L’état récapitulatif est souscrit au titre de chaque trimestre civil dans un délai et selon des modalités à fixer par les États membres, qui prennent les mesures nécessaires pour que soient en tout état de cause respectées les dispositions concernant la coopération administrative dans le domaine des impôts indirects.

[...]»

 La réglementation nationale

10      L’article 15 de la loi relative à la taxe sur le chiffre d’affaires (Wet op de omzetbelasting), du 28 juin 1968 (Staatsblad 1968, n° 329, ci-après la «loi relative à la taxe sur le chiffre d’affaire»), prévoit:

«La taxe visée à l’article 2 que déduit l’opérateur est:

[…]

b.      la taxe due, dans la période de la déclaration, à l’occasion d’acquisitions intracommunautaires, au sens de l’article 17a, paragraphe 1, effectuées par l’opérateur, pour autant que cet opérateur soit en possession d’une facture établie conformément aux prescriptions;

c.      la taxe due dans la période de la déclaration:

[…]

à l’occasion des acquisitions intracommunautaires, au sens de l’article 17a, paragraphe 1, effectuées par l’opérateur, autres que celles visées au point b);

[…]

Si une demande de remboursement de la taxe peut être déposée au titre de l’article 30, paragraphes 1, 2 et 3, l’opérateur ne peut porter la taxe en déduction.

[…]»

11      Aux termes de l’article 17a de cette loi:

«Une acquisition intracommunautaire de biens est une acquisition de biens à la suite d’une livraison de ceux-ci par un opérateur dans le cadre de son activité, ces biens étant expédiés ou transportés d’un État membre vers un autre État membre.

[…]»

12      L’article 17b de ladite loi prévoit:

«Le lieu d’une acquisition intracommunautaire de biens est le lieu d’arrivée de l’expédition ou du transport.
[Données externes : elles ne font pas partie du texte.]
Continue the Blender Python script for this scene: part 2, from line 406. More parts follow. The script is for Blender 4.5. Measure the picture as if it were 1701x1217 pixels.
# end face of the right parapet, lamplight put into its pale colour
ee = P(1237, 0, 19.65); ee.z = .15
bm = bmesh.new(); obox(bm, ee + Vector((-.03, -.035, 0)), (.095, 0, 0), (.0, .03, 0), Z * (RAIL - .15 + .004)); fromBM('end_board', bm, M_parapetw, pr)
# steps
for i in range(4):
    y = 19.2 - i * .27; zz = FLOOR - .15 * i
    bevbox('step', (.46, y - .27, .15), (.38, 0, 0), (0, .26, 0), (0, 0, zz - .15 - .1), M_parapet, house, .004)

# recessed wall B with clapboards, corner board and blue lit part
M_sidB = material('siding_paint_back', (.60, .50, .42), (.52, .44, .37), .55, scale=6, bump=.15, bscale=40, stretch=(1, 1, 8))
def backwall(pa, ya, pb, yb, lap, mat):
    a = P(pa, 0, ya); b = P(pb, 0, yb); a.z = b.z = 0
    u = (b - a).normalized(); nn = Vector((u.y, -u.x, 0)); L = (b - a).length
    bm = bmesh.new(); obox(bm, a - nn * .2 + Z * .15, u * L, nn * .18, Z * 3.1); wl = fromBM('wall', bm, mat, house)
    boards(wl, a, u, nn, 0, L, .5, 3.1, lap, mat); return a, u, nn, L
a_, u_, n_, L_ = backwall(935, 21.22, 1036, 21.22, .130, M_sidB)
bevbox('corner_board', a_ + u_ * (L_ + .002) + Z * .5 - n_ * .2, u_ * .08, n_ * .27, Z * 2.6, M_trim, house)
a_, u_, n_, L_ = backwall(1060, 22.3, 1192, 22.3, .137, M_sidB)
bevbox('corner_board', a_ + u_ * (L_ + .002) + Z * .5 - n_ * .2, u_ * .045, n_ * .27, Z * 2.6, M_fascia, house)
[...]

Sans préjudice des dispositions du paragraphe 1, l’acquisition intracommunautaire est effectuée dans l’État membre qui a octroyé le numéro d’identification à la TVA sous lequel l’acquisition a été effectuée, pour autant que l’acheteur ne démontre pas que l’impôt a été perçu en application du paragraphe 1.

[…]»

13      L’article 30, paragraphe 1, de la loi relative à la taxe sur le chiffre d’affaires énonce:

«À la demande de l’assujetti, est accordé le remboursement de la taxe due à l’occasion de l’acquisition intracommunautaire de biens, dans les cas dans lesquels la taxe a été perçue en application de l’article 17b, paragraphe 2, et où l’intéressé montre qu’à l’occasion de la même acquisition, la taxe a été perçue dans l’État membre d’arrivée de l’expédition ou du transport.

[…]»

 Les litiges au principal et la question préjudicielle

 L’affaire C-536/08

14      X, entreprise établie aux Pays-Bas, commercialise des ordinateurs et des pièces d’ordinateurs. Au cours de la période comprise entre le 1er janvier 1998 et le 31 décembre 1999, elle a acheté des biens de ce type auprès d’entreprises situées dans des États membres autres que les Pays-Bas et l’Espagne (ci-après les «fournisseurs») et les a revendus à des acheteurs établis en Espagne.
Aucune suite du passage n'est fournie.